Coping After Breaking Up  –  What Can I Do?

One of the most difficult things to do when a relationship ends is to let go of the strong emotional ties that we may have for our ex-partners. It is hard not to think about what they are doing or thinking, how they are feeling, or whether they are okay or as miserable as we are. We have spent so much time making decisions that revolved around them adjusting that framework afterward takes time as well as intentional effort.

When is it time to stop investing our emotion into a dead relationship? Intentional effort is needed to identify when our thoughts hopelessly gravitate toward our ex-partners overshadowing the fact that most of the evidence points to ‘its over’. Easier said than done so how can we begin to heal and adjust?

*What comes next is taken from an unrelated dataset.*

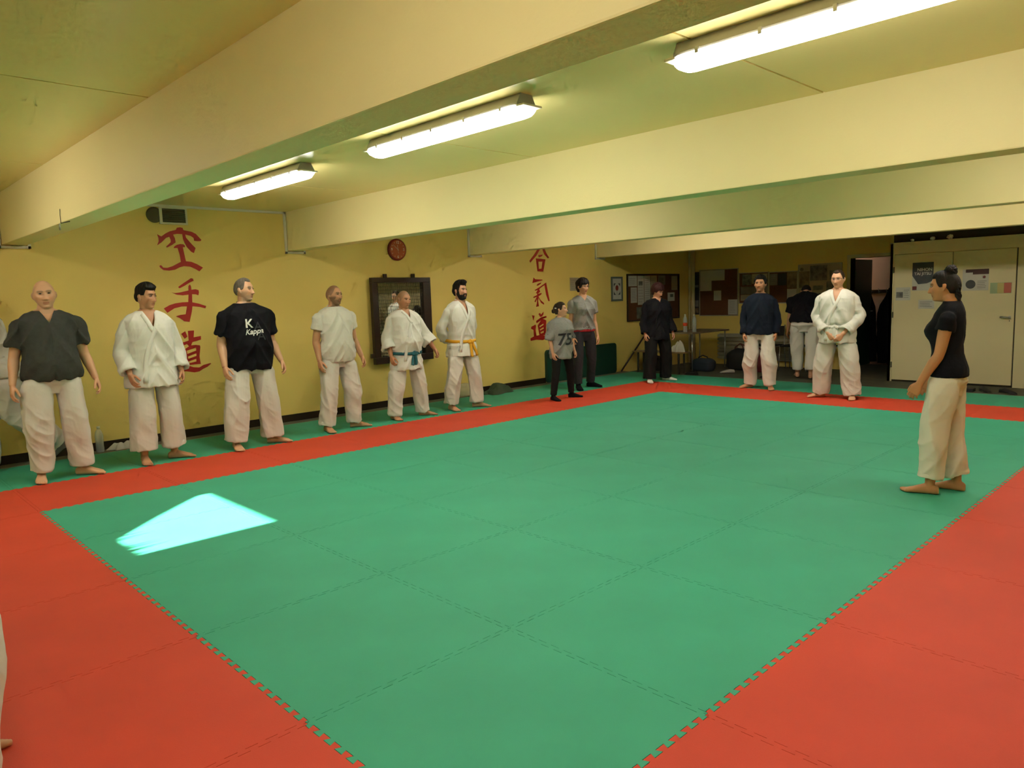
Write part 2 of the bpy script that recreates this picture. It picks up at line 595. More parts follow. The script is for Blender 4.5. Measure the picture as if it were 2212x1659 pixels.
# corridor behind the doorway
struct(MB().box((13.62, -4.5, ZF), (13.8, 1.5, 2.8)).build('wall_corridor', 'pink_wall'))
struct(MB().box((XF + .2, -4.7, ZF), (13.8, -4.5, 2.8)).box((XF + .2, 1.5, ZF), (13.8, 1.7, 2.8)).build('wall_corridor_end', 'pink_wall'))
struct(MB().box((XF + .2, -4.7, 2.45), (13.8, 1.7, 2.6)).build('ceiling_corridor', 'white_paint'))
mat('door_green', (0.012, 0.055, 0.028), rough=.45)
dl = struct(MB().box((XF + .215, DY1 - .002, .0), (XF + 1.0, DY1 + .038, 1.95), .003).build('door_3', 'door_green'))
MB().tube([(XF + .93, DY1 - .005, 1.0), (XF + .93, DY1 - .05, 1.0), (XF + .84, DY1 - .052, 1.0)], .009).build('door_handle', 'metal_grey', dl, True)
t = thing('corridor_fill_lamp', 'round ceiling lamp added out of view to light the pink corridor', 'ceiling light', (13.15, -.3, 2.45))  # added lamp, out of view, gives the corridor its light
v, f = limb_mesh([(0, 0, 0), (0, 0, -.03), (0, 0, -.035)], [.13, .13, .10], 20, 1)
MB().add(v, f).build('base', 'white_plastic', t, True)
emit('corridor_fill_glow', (1.0, .86, .72), 9.0)
v, f = limb_mesh([(0, 0, -.034), (0, 0, -.055), (0, 0, -.07), (0, 0, -.078)], [.115, .11, .08, .03], 20, 2)
MB().add(v, f).build('shade', 'corridor_fill_glow', t, True)
rack = thing('coat_rack', 'wall coat rack with hooks on pink corridor wall', 'coat rack', (13.62, -1.25, 1.36))
MB().box((-.03, -.5, -.03), (0, .5, .03), .004).build('rail', 'dark_wood', rack)
for k in range(7):
    y = -.42 + .14 * k
    MB().tube([(-.03, y, .0), (-.09, y, .0), (-.105, y, .06)], .007).tube([(-.03, y, -.01), (-.08, y, -.035), (-.085, y, .0)], .006).build('hook', 'metal_grey', rack, True)
def coat(y, w, z0, z1, label, seed):
    rr = []
    for k, t_ in enumerate(np.linspace(0, 1, 10)):
        z = z1 + (z0 - z1) * t_
        hw = w * (0.18 + .82 * float(sstep(0, .28, t_))) * (1 + .12 * math.sin(t_ * 5 + seed))
        dd = .05 + .05 * float(sstep(0, .3, t_))
        th = np.linspace(0, 2 * np.pi, 20, endpoint=False)
        rr.append(np.array([(13.44 + dd * .8 * math.cos(a) * (1 + .15 * math.sin(a * 5 + seed)), y + hw * math.sin(a) * (1 + .06 * math.sin(a * 7 + k)), z) for a in th]))
    v, f = rings_mesh(rr)
    tag(MB().add(v, f).build('coat', 'black_cloth', None, True), label, 'coat', 'coats on the corridor rack')
coat(-.97, .15, .04, 1.37, 'narrower black coat on the corridor rack, left of the other', 3)
coat(-1.36, .21, .02, 1.42, 'bulkier black coat on the corridor rack beside the closet edge', 5)

# corner pipe
tag(MB().tube([(XF - .06, 2.16, ZF), (XF - .06, 2.16, 2.6)], .045, 14).tube([(XF - .05, 2.25, ZF), (XF - .05, 2.25, 2.6)], .022, 10).build('corner_pipe', 'panel_cream', None, True),
    'vertical painted pipes in the far corner beside framed noticeboard', 'pipe')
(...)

Some strategies may include:

  • Allow yourself the right and time to grieve the loss as this is a normal process that is as essential to being human as breathing.
  • Creating and repeating uplifting / affirming statements about ourselves when we catch ourselves emotionally over-investing in.
  • Identify an emotional over-investment in our ‘dead’ relationship and do three push ups, sit ups, squats etc. (consider how fit we might become 🙂 .
  • Take three to five deep breaths (20 seconds each -> 5 inhale, 7 hold & 8 exhale) thinking of a positive during inhaling and a negative when exhaling (e.g. inhale calm… exhale upset)
  • Plan schedules heavily with activities to refrain from having “free-time” for a few weeks or even months
  • Increase self care activities (biking, bathing, reading, music etc.) catering to your personal likes and interests can be helpful distractions.

The biggest steps involve finding ways to intentionally redirect our emotional investments away from our ex-partners toward ourselves and others. Being loving to ourselves is so important even though this is difficult after a break-up. Positive  and caring thoughts and actions can prevent us from slipping into self-loathing, ‘stinkin thinkin’ and hyper-criticism which rapidly increases feelings of despair and hopelessness. Also, finding ways to do loving things for others (also called altruism), volunteering time to family, friends and even strangers is a great way to redirect emotional investment and soften the impact of grief and loss.

Making an investment in counseling is another form of self care. You can discover additional strategies for coping as well as new intrapersonal and interpersonal skills to help build healthy, exciting and enduring relationships. If you want to find out more contact one of our counsellors today!

 

Photo credit 1: clarita from morguefile.com
Photo credit 2: pippalou from morguefile.com

How many times do you hear this phrase from a spouse, boyfriend or girlfriend?  “We’ve grown apart”.

I wonder where and when we first heard this phrase? Was it in a movie or on a TV show?  Is it really true? Do people grow apart?  This sounds like an excuse to leave. Like the person who says this no longer has a say in the relationship. Perhaps they feel they have no ability to change, grow, develop and adopt new behaviours that will spark up and enhance the relationship.

Change in ourselves changes the way we relate with others. I don’t really think we grow apart as much as we make choices, a series of decisions that are not supportive to the relationship. Choices can be made arbitrarily, without considering the other’s opinion. Maybe we are not open to getting their feedback?  These can certainly take away from intimacy and reduce closeness. Another behaviour or action that is harmful to romance and dating relationships is not really hearing the other person’s concerns or feelings. These are just a few ways we can be choosing, whether we are aware of it or not, to create distance in the relationship.

Long before the break-up, the realization we are no longer close, both partners have usually made thousands of decisions against closeness, detrimental to the construction of a wonderful and amazing intimate romance.

Making positive choices and taking action for the relationship include politeness, calm negotiations, hearing one another and acting upon what is heard, punctuality and sharing of day-to-day tasks and chores to name just a few. Additionally, reading a few good books on ways to build a healthy romantic relationship (e.g. The Five Love Languages by Gary Chapman or Love and Respect by Dr Emerson Eggeriches) can greatly assist couples in their journey toward romantic joy and satisfaction.

Combining this with coaching, before things are “too bad” is also a good idea. Our counsellors located in Oshawa are professionally trained to guide you to healthier communication, interpersonal skill development and toward the quality relationship you desire. Like the roots and branches of trees intertwined, gradually over time, so too can couples learn how to become closer, more caring, empathetic and understanding. Each person can choose to develop more positive and optimistic views which in turn increases positive feelings and behaviours toward one another.